* Your objective
Exact repetition is required: output every record in full.

* Exercise data

Start

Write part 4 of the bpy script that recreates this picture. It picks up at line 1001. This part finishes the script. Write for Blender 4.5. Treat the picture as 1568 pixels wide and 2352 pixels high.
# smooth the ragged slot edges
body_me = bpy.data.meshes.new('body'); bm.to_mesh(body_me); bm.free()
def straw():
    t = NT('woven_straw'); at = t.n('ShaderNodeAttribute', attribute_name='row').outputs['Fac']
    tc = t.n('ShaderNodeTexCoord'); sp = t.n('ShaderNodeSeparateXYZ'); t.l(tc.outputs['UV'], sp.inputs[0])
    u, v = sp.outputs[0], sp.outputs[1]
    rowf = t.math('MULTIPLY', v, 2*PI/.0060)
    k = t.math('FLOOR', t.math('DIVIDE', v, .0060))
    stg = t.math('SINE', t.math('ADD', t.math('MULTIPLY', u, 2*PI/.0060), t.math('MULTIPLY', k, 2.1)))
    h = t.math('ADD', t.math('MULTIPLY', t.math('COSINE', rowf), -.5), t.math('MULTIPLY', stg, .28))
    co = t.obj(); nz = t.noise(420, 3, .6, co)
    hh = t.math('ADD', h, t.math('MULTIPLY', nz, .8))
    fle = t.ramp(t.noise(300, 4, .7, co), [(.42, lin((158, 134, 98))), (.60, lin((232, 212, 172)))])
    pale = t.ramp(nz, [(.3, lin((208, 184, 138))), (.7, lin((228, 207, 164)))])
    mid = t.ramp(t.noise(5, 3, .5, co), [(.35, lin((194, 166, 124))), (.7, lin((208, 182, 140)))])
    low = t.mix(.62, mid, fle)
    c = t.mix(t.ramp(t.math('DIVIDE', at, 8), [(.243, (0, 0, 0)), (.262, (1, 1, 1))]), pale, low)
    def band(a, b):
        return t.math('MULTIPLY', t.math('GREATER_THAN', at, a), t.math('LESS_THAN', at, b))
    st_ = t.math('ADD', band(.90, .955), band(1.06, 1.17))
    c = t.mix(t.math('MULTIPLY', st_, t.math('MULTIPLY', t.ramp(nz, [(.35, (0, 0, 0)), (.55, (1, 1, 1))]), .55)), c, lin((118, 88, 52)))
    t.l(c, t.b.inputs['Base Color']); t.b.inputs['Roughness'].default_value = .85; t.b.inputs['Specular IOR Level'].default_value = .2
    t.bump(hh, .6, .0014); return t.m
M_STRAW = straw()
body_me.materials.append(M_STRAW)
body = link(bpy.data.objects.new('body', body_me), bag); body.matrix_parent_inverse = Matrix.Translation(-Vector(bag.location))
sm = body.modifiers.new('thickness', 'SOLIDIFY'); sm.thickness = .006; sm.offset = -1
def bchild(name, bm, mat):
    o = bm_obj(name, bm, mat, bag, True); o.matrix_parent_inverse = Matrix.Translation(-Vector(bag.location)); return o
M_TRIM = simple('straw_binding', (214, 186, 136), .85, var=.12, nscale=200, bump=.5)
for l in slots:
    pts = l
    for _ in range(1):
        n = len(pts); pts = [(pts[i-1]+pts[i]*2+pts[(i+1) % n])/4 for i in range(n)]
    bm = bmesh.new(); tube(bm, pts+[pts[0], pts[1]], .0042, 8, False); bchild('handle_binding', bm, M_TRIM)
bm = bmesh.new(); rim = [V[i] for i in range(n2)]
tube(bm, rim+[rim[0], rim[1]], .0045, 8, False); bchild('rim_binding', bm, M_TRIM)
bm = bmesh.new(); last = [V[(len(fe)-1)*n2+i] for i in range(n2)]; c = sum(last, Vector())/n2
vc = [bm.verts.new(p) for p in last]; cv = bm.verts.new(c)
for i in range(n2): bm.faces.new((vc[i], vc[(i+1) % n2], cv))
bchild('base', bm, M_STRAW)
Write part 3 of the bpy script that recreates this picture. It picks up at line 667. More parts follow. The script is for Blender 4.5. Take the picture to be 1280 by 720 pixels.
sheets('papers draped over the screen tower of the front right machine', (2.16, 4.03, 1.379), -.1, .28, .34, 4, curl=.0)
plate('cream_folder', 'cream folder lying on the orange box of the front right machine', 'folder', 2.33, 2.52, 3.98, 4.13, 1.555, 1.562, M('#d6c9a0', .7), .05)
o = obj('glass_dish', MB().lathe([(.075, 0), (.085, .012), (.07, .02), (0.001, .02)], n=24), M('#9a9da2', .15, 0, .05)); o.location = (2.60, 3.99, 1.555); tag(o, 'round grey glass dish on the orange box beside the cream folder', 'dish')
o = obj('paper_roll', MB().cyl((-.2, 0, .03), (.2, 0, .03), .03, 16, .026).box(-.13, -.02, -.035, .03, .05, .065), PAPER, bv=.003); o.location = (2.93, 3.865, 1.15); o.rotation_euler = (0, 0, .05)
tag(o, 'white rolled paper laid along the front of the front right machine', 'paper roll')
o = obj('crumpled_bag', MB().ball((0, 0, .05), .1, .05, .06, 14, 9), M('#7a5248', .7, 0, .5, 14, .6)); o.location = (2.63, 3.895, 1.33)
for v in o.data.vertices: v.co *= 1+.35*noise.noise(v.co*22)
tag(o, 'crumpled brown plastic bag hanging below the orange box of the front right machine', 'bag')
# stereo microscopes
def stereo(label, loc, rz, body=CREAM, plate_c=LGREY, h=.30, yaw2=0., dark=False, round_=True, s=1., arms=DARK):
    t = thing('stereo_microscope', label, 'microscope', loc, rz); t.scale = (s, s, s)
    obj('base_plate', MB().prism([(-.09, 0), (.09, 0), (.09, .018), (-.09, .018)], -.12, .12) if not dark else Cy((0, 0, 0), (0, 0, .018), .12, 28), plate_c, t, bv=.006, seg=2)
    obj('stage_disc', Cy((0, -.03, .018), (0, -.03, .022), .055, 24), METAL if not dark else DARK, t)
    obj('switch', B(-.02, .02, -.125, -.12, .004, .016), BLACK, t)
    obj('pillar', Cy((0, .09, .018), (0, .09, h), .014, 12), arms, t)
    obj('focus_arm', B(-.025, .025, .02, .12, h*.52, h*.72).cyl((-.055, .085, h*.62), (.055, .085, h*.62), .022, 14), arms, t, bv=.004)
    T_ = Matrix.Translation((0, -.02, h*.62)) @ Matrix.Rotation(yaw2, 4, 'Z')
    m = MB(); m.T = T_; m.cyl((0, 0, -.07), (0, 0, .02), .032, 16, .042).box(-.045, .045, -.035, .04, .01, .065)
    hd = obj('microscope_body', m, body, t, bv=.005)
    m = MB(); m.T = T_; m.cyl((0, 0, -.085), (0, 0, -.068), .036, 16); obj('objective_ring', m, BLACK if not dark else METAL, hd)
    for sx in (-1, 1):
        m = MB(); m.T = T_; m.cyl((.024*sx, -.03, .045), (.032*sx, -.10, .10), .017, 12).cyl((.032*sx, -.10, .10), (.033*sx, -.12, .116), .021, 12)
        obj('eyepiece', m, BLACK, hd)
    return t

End

* Answer in full
Write part 4 of the bpy script that recreates this picture. It picks up at line 1001. This part finishes the script. Write for Blender 4.5. Treat the picture as 1568 pixels wide and 2352 pixels high.
# smooth the ragged slot edges
body_me = bpy.data.meshes.new('body'); bm.to_mesh(body_me); bm.free()
def straw():
    t = NT('woven_straw'); at = t.n('ShaderNodeAttribute', attribute_name='row').outputs['Fac']
    tc = t.n('ShaderNodeTexCoord'); sp = t.n('ShaderNodeSeparateXYZ'); t.l(tc.outputs['UV'], sp.inputs[0])
    u, v = sp.outputs[0], sp.outputs[1]
    rowf = t.math('MULTIPLY', v, 2*PI/.0060)
    k = t.math('FLOOR', t.math('DIVIDE', v, .0060))
    stg = t.math('SINE', t.math('ADD', t.math('MULTIPLY', u, 2*PI/.0060), t.math('MULTIPLY', k, 2.1)))
    h = t.math('ADD', t.math('MULTIPLY', t.math('COSINE', rowf), -.5), t.math('MULTIPLY', stg, .28))
    co = t.obj(); nz = t.noise(420, 3, .6, co)
    hh = t.math('ADD', h, t.math('MULTIPLY', nz, .8))
    fle = t.ramp(t.noise(300, 4, .7, co), [(.42, lin((158, 134, 98))), (.60, lin((232, 212, 172)))])
    pale = t.ramp(nz, [(.3, lin((208, 184, 138))), (.7, lin((228, 207, 164)))])
    mid = t.ramp(t.noise(5, 3, .5, co), [(.35, lin((194, 166, 124))), (.7, lin((208, 182, 140)))])
    low = t.mix(.62, mid, fle)
    c = t.mix(t.ramp(t.math('DIVIDE', at, 8), [(.243, (0, 0, 0)), (.262, (1, 1, 1))]), pale, low)
    def band(a, b):
        return t.math('MULTIPLY', t.math('GREATER_THAN', at, a), t.math('LESS_THAN', at, b))
    st_ = t.math('ADD', band(.90, .955), band(1.06, 1.17))
    c = t.mix(t.math('MULTIPLY', st_, t.math('MULTIPLY', t.ramp(nz, [(.35, (0, 0, 0)), (.55, (1, 1, 1))]), .55)), c, lin((118, 88, 52)))
    t.l(c, t.b.inputs['Base Color']); t.b.inputs['Roughness'].default_value = .85; t.b.inputs['Specular IOR Level'].default_value = .2
    t.bump(hh, .6, .0014); return t.m
M_STRAW = straw()
body_me.materials.append(M_STRAW)
body = link(bpy.data.objects.new('body', body_me), bag); body.matrix_parent_inverse = Matrix.Translation(-Vector(bag.location))
sm = body.modifiers.new('thickness', 'SOLIDIFY'); sm.thickness = .006; sm.offset = -1
def bchild(name, bm, mat):
    o = bm_obj(name, bm, mat, bag, True); o.matrix_parent_inverse = Matrix.Translation(-Vector(bag.location)); return o
M_TRIM = simple('straw_binding', (214, 186, 136), .85, var=.12, nscale=200, bump=.5)
for l in slots:
    pts = l
    for _ in range(1):
        n = len(pts); pts = [(pts[i-1]+pts[i]*2+pts[(i+1) % n])/4 for i in range(n)]
    bm = bmesh.new(); tube(bm, pts+[pts[0], pts[1]], .0042, 8, False); bchild('handle_binding', bm, M_TRIM)
bm = bmesh.new(); rim = [V[i] for i in range(n2)]
tube(bm, rim+[rim[0], rim[1]], .0045, 8, False); bchild('rim_binding', bm, M_TRIM)
bm = bmesh.new(); last = [V[(len(fe)-1)*n2+i] for i in range(n2)]; c = sum(last, Vector())/n2
vc = [bm.verts.new(p) for p in last]; cv = bm.verts.new(c)
for i in range(n2): bm.faces.new((vc[i], vc[(i+1) % n2], cv))
bchild('base', bm, M_STRAW)
Write part 3 of the bpy script that recreates this picture. It picks up at line 667. More parts follow. The script is for Blender 4.5. Take the picture to be 1280 by 720 pixels.
sheets('papers draped over the screen tower of the front right machine', (2.16, 4.03, 1.379), -.1, .28, .34, 4, curl=.0)
plate('cream_folder', 'cream folder lying on the orange box of the front right machine', 'folder', 2.33, 2.52, 3.98, 4.13, 1.555, 1.562, M('#d6c9a0', .7), .05)
o = obj('glass_dish', MB().lathe([(.075, 0), (.085, .012), (.07, .02), (0.001, .02)], n=24), M('#9a9da2', .15, 0, .05)); o.location = (2.60, 3.99, 1.555); tag(o, 'round grey glass dish on the orange box beside the cream folder', 'dish')
o = obj('paper_roll', MB().cyl((-.2, 0, .03), (.2, 0, .03), .03, 16, .026).box(-.13, -.02, -.035, .03, .05, .065), PAPER, bv=.003); o.location = (2.93, 3.865, 1.15); o.rotation_euler = (0, 0, .05)
tag(o, 'white rolled paper laid along the front of the front right machine', 'paper roll')
o = obj('crumpled_bag', MB().ball((0, 0, .05), .1, .05, .06, 14, 9), M('#7a5248', .7, 0, .5, 14, .6)); o.location = (2.63, 3.895, 1.33)
for v in o.data.vertices: v.co *= 1+.35*noise.noise(v.co*22)
tag(o, 'crumpled brown plastic bag hanging below the orange box of the front right machine', 'bag')
# stereo microscopes
def stereo(label, loc, rz, body=CREAM, plate_c=LGREY, h=.30, yaw2=0., dark=False, round_=True, s=1., arms=DARK):
    t = thing('stereo_microscope', label, 'microscope', loc, rz); t.scale = (s, s, s)
    obj('base_plate', MB().prism([(-.09, 0), (.09, 0), (.09, .018), (-.09, .018)], -.12, .12) if not dark else Cy((0, 0, 0), (0, 0, .018), .12, 28), plate_c, t, bv=.006, seg=2)
    obj('stage_disc', Cy((0, -.03, .018), (0, -.03, .022), .055, 24), METAL if not dark else DARK, t)
    obj('switch', B(-.02, .02, -.125, -.12, .004, .016), BLACK, t)
    obj('pillar', Cy((0, .09, .018), (0, .09, h), .014, 12), arms, t)
    obj('focus_arm', B(-.025, .025, .02, .12, h*.52, h*.72).cyl((-.055, .085, h*.62), (.055, .085, h*.62), .022, 14), arms, t, bv=.004)
    T_ = Matrix.Translation((0, -.02, h*.62)) @ Matrix.Rotation(yaw2, 4, 'Z')
    m = MB(); m.T = T_; m.cyl((0, 0, -.07), (0, 0, .02), .032, 16, .042).box(-.045, .045, -.035, .04, .01, .065)
    hd = obj('microscope_body', m, body, t, bv=.005)
    m = MB(); m.T = T_; m.cyl((0, 0, -.085), (0, 0, -.068), .036, 16); obj('objective_ring', m, BLACK if not dark else METAL, hd)
    for sx in (-1, 1):
        m = MB(); m.T = T_; m.cyl((.024*sx, -.03, .045), (.032*sx, -.10, .10), .017, 12).cyl((.032*sx, -.10, .10), (.033*sx, -.12, .116), .021, 12)
        obj('eyepiece', m, BLACK, hd)
    return t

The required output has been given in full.